There are plenty of accounts from sailors of the pleasure that news from home could bring. Samuel Leech, a sailor aboard the frigate Macedonian, describes how “...the men crowd around as the letters are distributed, and he was pronounced a happy fellow whose name was read...while those with none...hide their disappointment...” So valued was the service by sailors that it was never suspended, even during the naval mutinies of 1797, when it was widely suspected of being used to spread dissension. Estimates vary, but somewhere approaching half a million letters were being delivered to warships each year during the Revolutionary and Napoleonic Wars.

This volume posed considerable logistical difficulties on the Postal Service. Letters were only addressed to the recipient, followed by the name of the ship. It was down to the Post Office to decide where on the earth’s surface that ship might be found. For those in predictable locations within home waters, letters generally arrived within a few days. Letters to the Mediterranean or the West Indies took a few months, while it could take over half a year to receive a reply to correspondence sent to a ship based in the Indian Ocean.

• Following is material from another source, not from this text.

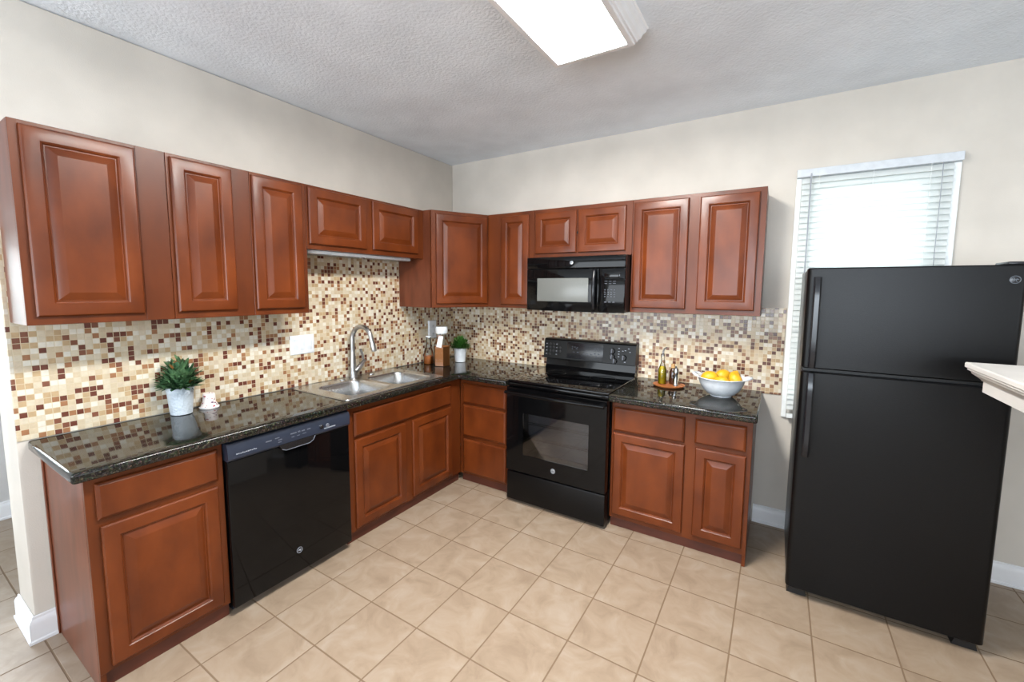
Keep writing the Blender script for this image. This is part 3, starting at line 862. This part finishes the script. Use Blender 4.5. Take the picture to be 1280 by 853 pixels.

The Postal Service had to assume that ships would return to the port where they were meant to be based, but this was not always the case. On occasion, the actions of the enemy could cause the strategic situation to become fluid. Imagine Lady Emma Hamilton writing to her beloved Lord Nelson in the spring of 1805. She would have addressed her letter to him, on board the Victory. The Post Office would have sent the letter to the fleet off Toulon, in the south of France, where Nelson had been for most of the previous year. But in April 1805 the French fleet escaped, unleashing one of naval histories great chases. Any letter to Nelson would have had to pursue him out of the Mediterranean, across the Atlantic to the West Indies, back to Portsmouth in Britain, and then down to Cadiz in south west Spain. It is most unlikely that such a letter could have reached him before his death at the Battle of Trafalgar that October.

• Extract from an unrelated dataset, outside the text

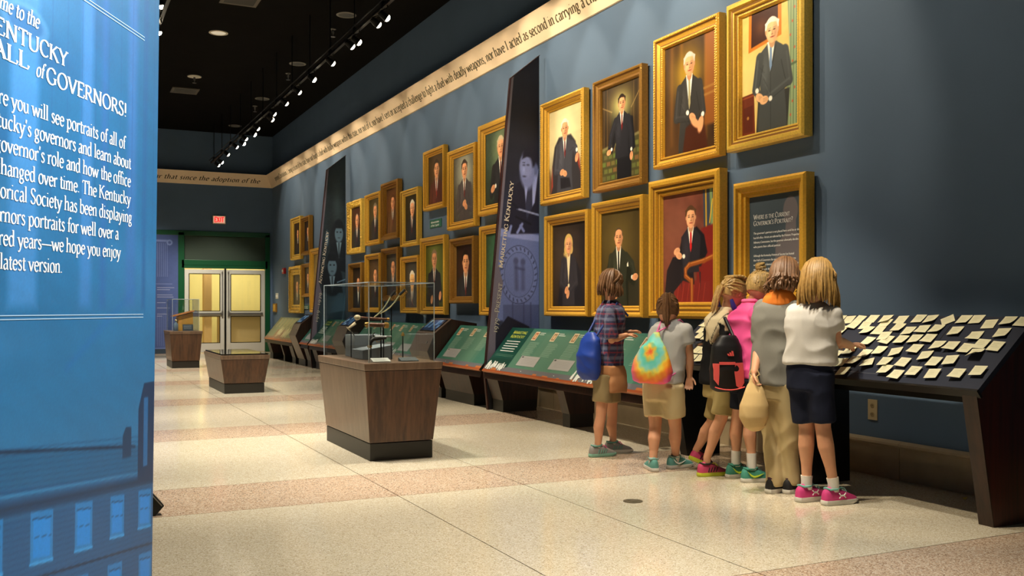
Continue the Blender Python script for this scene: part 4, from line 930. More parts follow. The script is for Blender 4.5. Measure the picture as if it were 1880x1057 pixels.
# ================================================================== BANNER FINS
FIN = [(5.06, 4.05), (4.69, 3.75), (4.38, .50), (4.367, .43), (4.41, 0), (5.03, 0), (5.06, .4)]
def fin(Y, name_label, title, dates, painter):
    t = thing('banner_fin', name_label, 'banner', (4.75, Y, 0), 'tall dark banner fins')
    m = M().prism(FIN, lambda a, b, d: (a, Y+d, b), -.015, .015)
    obj('fin_panel', m, mat('fin_edge', '24262c', .4), t)
    e = M()
    pts = [(5.06, 4.05), (4.69, 3.75), (4.38, .50), (4.367, .43), (4.41, 0)]
    for (a, b), (c, d) in zip(pts[:-1], pts[1:]):
        e.hexa([(a, Y-.019, b), (a+.012, Y-.019, b), (a+.012, Y+.02, b), (a, Y+.02, b)], [(c, Y-.019, d), (c+.012, Y-.019, d), (c+.012, Y+.02, d), (c, Y+.02, d)])
    obj('edge_trim', e, 'mahog', t)
    # printed face: rows follow the slanted left edge
    P = Pic(1, 3.6, 90, 330, (.15, .17, .23), 0, .45)
    xl = np.where(P.Y < 3.74, 4.378+(P.Y-.5)*(4.69-4.38)/(3.25), 4.69+(P.Y-3.75)*(.37/.30))
    P.X = xl+P.X*(5.055-xl)
    painter(P)
    gr = np.clip((3.6-P.Y)/1.2, 0, 1)[..., None]; P.I = P.I*(1+gr*np.array((.35, .40, .50)))
    P.grain(.05)
    P.build('printed_face', lambda X, Z: (X+.01*(X < 4.6)*0, X*0+Y-.0165, Z), 'prntm', t)
    m = M()
    def run(s, x0, z0, x1, z1, em, fit, **k):
        L = math.hypot(x1-x0, z1-z0); ux, uz = (x1-x0)/L, (z1-z0)/L
        text(m, s, lambda a, b, d: (x0+ux*a-uz*b, Y-.0178-d, z0+uz*a+ux*b), em, fit=fit or L, **k)
    run(title, 4.592, 1.59, 4.735, 2.575, .085, None, caps=.78, weight=1.35)
    obj('title_lettering', m, 'cream_txt', t)
    m = M(); run(dates, 4.522, .86, 4.592, 1.42, .085, None, caps=.78, weight=1.0, track=.03)
    obj('date_lettering', m, mat('date_grey', 'cfd0c4', .6), t)
    return t
GREY = (.36, .34, .37)
def strip(P):
    P.poly([(4.3, .3), (4.49, .3), (4.535, 1.60), (4.745, 3.9), (4.5, 3.9)], GREY, .006)
def fin2(P):
    P.I = P.I*0+np.array((.115, .12, .155)); P.glow(5.0, 1.4, .4, .9, (.33, .37, .52), 1); P.noise(.06, 3, 2)
    P.poly([(4.5, 2.0), (5.1, 2.0), (5.1, 1.0), (4.5, 1.0)], (.34, .38, .53), .02)            # lectern face
    P.poly([(4.5, 2.05), (5.1, 1.97), (5.1, 1.9), (4.5, 1.96)], (.45, .48, .62), .01)
    P.poly([(4.62, 2.06), (4.70, 2.5), (4.86, 2.62), (5.1, 2.66), (5.1, 2.0), (4.7, 1.98)], (.12, .12, .17), .02)   # suit
    P.poly([(4.86, 2.62), (4.95, 2.60), (5.05, 2.74), (5.0, 2.35), (4.9, 2.2)], (.50, .53, .68), .015)      # shirt
    P.poly([(4.92, 2.58), (4.97, 2.60), (4.97, 2.3), (4.90, 2.15), (4.88, 2.3)], (.17, .18, .25), .01)
    P.ell(4.91, 2.72, .10, .22, (.40, .43, .58), .03); P.ell(4.95, 2.87, .10, .12, (.12, .12, .17), .03); P.ell(4.89, 2.76, .08, .13, (.44, .47, .62), .03)
    P.ell(5.02, 2.73, .025, .07, (.33, .36, .5), .02); P.ell(4.862, 2.772, .016, .010, (.2, .21, .3), .012, 0, .9); P.ell(4.915, 2.778, .018, .010, (.2, .21, .3), .012, 0, .9); P.line((4.845, 2.80), (4.875, 2.803), .008, (.2, .21, .28), .7); P.ell(4.86, 2.72, .014, .035, (.52, .55, .70), .02, 0, .8); P.poly([(4.84, 2.84), (4.87, 2.96), (4.97, 3.0), (5.06, 2.92), (5.06, 2.76), (5.03, 2.80), (4.99, 2.86), (4.9, 2.87)], (.12, .12, .17), .02)
    P.ell(4.868, 2.645, .022, .009, (.2, .2, .28), .012)
    P.line((4.78, 2.27), (5.06, 2.21), .02, (.48, .5, .6)); P.line((4.72, 2.33), (4.78, 2.28), .03, (.1, .1, .14)); P.line((4.76, 2.18), (4.95, 2.1), .02, (.09, .09, .12))
    P.line((4.68, 2.0), (4.70, 2.07), .03, (.42, .45, .6)); P.line((4.78, 2.0), (4.84, 2.1), .03, (.42, .45, .6)); P.line((4.86, 2.02), (4.82, 2.08), .03, (.4, .43, .58))
    for r_, c in ((.335, (.20, .22, .32)), (.325, (.36, .40, .55)), (.26, (.24, .27, .38)), (.252, (.34, .38, .53))): P.ell(4.80, 1.52, r_*.72, r_, c, .006)
    for k in range(26):
        a = k*2*PI/26; P.line((4.80+.205*math.cos(a), 1.52+.285*math.sin(a)), (4.80+.225*math.cos(a+.05), 1.52+.31*math.sin(a+.05)), .016, (.20, .22, .31), .8)
    P.line((4.77, 1.36), (4.76, 1.66), .05, (.25, .27, .38), .7, .03); P.line((4.85, 1.36), (4.85, 1.64), .05, (.26, .28, .4), .7, .03); P.line((4.76, 1.6), (4.86, 1.58), .03, (.22, .24, .34), .7, .02)
    P.ell(4.76, 1.68, .03, .035, (.25, .27, .38), .02); P.ell(4.85, 1.67, .03, .035, (.25, .27, .38), .02)
    P.poly([(4.6, 1.18), (5.1, 1.18), (5.1, .4), (4.6, .4)], (.27, .30, .42), .01)
    for x in (4.72, 4.95, 4.86): P.line((x, .5), (x, 1.2), .02, (.22, .24, .34), .6)
    P.poly([(4.44, .45), (4.50, .86), (4.66, 1.05), (4.93, .93), (4.97, .80), (4.97, .4)], (.12, .12, .16), .01)
    P.poly([(4.3, .3), (4.52, .3), (4.50, .72), (4.45, .62)], (.19, .24, .42), .02)
    P.poly([(4.3, .72), (4.47, .72), (4.60, 1.42), (4.545, 1.62), (4.3, 1.6)], GREY, .006)
    strip(P)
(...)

Many letters never arrived at all. The Post offices packet ships were considered a valuable target by enemy warships or privateers. When capture seemed likely, they would throw the mail overboard, rather than risk it falling into the wrong hands. Of those that operated out of Falmouth during the Napoleonic Wars, 128 were attacked, with 44 being captured, and 8 managing to capture their attackers. Packet ships were at least built for speed, unlike the majority of merchantmen, who could be even more vulnerable to capture, along with any mail they carried.

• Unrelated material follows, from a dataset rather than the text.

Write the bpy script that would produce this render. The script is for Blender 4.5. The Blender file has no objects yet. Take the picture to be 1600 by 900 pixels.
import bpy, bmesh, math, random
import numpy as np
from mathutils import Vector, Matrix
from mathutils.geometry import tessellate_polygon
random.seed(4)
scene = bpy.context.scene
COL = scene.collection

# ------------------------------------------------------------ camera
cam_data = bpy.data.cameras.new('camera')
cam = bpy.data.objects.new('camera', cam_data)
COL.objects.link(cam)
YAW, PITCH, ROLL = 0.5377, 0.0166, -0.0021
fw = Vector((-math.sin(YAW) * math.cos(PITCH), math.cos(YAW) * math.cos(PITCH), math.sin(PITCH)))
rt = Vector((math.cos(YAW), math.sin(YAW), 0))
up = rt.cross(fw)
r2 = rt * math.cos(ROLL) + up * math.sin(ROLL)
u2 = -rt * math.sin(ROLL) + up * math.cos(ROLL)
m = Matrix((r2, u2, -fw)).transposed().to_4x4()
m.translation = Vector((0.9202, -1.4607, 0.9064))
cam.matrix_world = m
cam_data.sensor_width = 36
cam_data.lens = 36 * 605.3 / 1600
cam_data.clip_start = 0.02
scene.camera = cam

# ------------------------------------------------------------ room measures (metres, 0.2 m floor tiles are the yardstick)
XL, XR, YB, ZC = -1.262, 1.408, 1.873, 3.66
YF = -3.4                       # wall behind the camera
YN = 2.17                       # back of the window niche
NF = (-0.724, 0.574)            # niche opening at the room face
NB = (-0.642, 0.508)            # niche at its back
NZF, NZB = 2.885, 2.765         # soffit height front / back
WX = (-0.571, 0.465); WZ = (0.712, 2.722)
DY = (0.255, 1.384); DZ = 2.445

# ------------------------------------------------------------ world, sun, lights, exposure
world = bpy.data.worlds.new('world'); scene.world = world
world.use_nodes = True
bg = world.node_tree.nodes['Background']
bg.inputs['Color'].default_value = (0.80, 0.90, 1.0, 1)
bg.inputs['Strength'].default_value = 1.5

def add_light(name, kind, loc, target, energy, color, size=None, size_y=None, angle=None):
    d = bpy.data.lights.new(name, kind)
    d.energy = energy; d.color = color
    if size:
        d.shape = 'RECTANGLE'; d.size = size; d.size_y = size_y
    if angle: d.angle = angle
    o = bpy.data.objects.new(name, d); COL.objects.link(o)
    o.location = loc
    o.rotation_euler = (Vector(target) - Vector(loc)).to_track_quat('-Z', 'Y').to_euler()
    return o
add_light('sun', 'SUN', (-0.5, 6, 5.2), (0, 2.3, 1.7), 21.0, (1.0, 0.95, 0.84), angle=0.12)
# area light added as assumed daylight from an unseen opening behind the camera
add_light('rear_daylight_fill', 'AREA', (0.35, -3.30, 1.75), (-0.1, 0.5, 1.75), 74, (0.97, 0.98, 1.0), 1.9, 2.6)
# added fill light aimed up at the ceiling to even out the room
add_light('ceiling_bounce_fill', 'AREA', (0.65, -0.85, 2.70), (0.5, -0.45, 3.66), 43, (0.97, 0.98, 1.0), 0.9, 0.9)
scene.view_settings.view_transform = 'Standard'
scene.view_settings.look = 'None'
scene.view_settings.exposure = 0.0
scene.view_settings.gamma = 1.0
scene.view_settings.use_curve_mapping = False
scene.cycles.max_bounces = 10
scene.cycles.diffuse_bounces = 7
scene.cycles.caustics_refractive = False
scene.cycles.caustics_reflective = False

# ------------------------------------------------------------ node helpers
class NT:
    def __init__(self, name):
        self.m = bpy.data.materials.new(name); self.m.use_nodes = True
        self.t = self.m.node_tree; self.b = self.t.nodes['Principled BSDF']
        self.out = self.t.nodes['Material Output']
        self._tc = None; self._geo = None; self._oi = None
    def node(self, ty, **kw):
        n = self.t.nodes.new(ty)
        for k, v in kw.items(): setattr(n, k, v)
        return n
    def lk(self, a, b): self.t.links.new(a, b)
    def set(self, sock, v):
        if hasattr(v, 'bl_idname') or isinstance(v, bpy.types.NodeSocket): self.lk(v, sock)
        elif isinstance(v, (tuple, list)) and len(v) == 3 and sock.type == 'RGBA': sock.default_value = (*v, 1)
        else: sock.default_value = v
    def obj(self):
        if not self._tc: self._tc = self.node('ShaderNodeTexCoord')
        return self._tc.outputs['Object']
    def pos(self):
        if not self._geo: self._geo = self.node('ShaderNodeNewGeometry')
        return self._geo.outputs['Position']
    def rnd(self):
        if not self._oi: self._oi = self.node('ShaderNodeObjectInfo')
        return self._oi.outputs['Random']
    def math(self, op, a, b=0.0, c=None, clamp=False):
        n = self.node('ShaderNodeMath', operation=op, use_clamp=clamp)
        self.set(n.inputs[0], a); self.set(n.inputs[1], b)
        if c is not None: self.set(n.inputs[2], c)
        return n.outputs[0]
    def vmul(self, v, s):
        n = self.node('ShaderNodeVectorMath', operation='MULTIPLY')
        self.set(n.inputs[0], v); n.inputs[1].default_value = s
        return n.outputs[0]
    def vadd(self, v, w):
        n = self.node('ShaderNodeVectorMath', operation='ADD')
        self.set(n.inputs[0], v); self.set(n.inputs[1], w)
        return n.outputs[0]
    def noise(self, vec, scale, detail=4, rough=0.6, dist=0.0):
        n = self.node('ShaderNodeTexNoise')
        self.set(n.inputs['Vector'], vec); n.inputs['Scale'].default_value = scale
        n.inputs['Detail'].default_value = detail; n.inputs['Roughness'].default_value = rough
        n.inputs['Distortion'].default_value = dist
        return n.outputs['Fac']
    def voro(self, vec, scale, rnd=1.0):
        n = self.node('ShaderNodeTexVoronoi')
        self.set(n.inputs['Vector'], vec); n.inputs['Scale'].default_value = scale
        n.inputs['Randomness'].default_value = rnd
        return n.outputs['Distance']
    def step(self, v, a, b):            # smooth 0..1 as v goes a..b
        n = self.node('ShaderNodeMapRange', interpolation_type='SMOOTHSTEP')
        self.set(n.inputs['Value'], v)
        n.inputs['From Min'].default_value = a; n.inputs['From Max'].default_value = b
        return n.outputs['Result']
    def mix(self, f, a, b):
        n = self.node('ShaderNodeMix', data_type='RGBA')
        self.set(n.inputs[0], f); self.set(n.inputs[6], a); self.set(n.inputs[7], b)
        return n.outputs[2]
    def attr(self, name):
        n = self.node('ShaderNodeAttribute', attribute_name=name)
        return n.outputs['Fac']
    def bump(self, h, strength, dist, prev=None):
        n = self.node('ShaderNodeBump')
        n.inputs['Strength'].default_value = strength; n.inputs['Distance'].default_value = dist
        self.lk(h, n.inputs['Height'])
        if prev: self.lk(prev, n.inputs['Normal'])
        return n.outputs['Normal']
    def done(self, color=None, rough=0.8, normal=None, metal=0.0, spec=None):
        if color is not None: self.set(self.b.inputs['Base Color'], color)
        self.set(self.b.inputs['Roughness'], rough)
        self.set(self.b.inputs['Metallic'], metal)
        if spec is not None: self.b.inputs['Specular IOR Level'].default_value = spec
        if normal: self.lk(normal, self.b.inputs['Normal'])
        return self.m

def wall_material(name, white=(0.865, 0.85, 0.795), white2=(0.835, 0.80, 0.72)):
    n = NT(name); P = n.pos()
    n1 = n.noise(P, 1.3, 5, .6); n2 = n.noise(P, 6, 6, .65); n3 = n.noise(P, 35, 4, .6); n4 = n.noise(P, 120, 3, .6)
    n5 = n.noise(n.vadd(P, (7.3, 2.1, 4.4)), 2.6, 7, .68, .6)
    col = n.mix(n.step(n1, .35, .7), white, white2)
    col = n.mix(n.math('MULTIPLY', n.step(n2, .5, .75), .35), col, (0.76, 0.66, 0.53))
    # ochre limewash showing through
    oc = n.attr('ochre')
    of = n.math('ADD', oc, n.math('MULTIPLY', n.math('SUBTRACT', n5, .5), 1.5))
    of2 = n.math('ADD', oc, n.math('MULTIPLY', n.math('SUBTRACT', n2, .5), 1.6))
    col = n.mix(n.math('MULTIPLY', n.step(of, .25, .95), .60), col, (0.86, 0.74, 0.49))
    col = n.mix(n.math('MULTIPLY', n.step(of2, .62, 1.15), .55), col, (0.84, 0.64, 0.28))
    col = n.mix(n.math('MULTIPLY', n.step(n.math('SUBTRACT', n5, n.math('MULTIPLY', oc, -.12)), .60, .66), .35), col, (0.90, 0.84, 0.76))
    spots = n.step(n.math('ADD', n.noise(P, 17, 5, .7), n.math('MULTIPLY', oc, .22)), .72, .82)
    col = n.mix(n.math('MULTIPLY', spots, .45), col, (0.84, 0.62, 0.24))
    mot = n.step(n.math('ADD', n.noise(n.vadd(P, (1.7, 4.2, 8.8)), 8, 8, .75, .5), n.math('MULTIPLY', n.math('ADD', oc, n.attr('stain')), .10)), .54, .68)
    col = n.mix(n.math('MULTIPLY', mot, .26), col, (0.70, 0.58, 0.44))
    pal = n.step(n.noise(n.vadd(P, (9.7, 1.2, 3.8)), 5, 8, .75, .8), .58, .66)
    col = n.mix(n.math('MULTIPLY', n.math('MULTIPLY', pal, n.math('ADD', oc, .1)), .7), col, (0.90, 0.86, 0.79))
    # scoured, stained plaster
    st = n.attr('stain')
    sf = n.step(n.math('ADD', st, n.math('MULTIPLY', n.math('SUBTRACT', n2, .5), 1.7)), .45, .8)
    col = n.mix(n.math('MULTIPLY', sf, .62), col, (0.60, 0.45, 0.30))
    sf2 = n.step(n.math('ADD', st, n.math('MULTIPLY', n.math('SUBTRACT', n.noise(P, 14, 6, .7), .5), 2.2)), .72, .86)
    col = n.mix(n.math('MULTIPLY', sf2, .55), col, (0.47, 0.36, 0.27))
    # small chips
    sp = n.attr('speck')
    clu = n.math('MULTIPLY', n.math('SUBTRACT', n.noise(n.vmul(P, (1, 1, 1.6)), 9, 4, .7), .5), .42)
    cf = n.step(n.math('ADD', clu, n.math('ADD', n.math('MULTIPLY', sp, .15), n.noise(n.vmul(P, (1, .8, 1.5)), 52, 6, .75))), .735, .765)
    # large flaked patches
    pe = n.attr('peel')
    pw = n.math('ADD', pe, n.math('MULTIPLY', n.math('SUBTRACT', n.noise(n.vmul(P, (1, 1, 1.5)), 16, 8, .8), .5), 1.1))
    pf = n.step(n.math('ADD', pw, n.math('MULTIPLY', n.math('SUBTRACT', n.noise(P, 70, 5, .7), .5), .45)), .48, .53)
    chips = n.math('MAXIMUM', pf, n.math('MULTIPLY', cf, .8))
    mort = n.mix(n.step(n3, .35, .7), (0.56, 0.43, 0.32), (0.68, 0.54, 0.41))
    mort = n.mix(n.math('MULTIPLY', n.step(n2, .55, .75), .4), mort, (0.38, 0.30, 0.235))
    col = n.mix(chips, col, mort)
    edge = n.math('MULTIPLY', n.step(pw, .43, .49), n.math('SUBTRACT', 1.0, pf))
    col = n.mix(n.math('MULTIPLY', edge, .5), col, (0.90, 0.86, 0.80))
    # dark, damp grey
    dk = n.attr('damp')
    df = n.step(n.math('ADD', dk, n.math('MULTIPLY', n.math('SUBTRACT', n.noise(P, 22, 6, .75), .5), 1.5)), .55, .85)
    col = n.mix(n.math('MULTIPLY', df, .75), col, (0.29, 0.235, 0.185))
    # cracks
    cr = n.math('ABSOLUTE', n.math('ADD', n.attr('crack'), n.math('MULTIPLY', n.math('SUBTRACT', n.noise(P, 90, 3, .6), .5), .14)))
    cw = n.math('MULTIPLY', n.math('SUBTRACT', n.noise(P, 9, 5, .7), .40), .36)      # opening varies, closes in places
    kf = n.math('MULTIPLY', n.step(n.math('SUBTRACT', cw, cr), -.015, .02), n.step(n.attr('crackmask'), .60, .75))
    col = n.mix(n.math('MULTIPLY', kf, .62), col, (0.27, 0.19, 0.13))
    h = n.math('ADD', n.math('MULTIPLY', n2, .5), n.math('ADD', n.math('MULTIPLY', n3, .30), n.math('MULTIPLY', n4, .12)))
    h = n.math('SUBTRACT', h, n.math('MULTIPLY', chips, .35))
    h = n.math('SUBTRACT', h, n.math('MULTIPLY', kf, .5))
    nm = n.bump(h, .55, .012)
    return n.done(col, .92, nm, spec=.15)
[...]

As well as carrying mail, many merchant ships would use the Post Office to receive letters. As they tended to operate on predictable routes, they proved easier to deliver to than Royal Navy ships. An exception to this was whaling ships. By the late 18th century British and New England whalers had almost emptied the Atlantic of prey, and their ships were embarking on voyages into the Pacific Ocean that could last up to two and sometimes three years. They devised their own unofficial system for mail distribution, via a crude post office made from a large cask that was installed on the otherwise uninhabited Charles Island in the Galapagos. Newly arriving whalers from home would deposit mail there for ships already in the Pacific. When it was time for a whaler to return home, they would pass by Charles Island to check the barrel for any letters they could take home with them. This cumbersome system worked well, although the American frigate USS Essex learnt of the post office during the War of 1812, and made use of the letters it found there to help track down and attack British whalers.

In an era of e-mail and text messages that instantly cross the globe, it is hard to visualise the isolation that many sailors would have felt on whaling trips, or long voyages of exploration like those of Cook. Small wonder that they made such enormous efforts to try and make those months and even years away a little more bearable with at least the possibility of mail from home, a place that must have seemed, at times, to be a different world.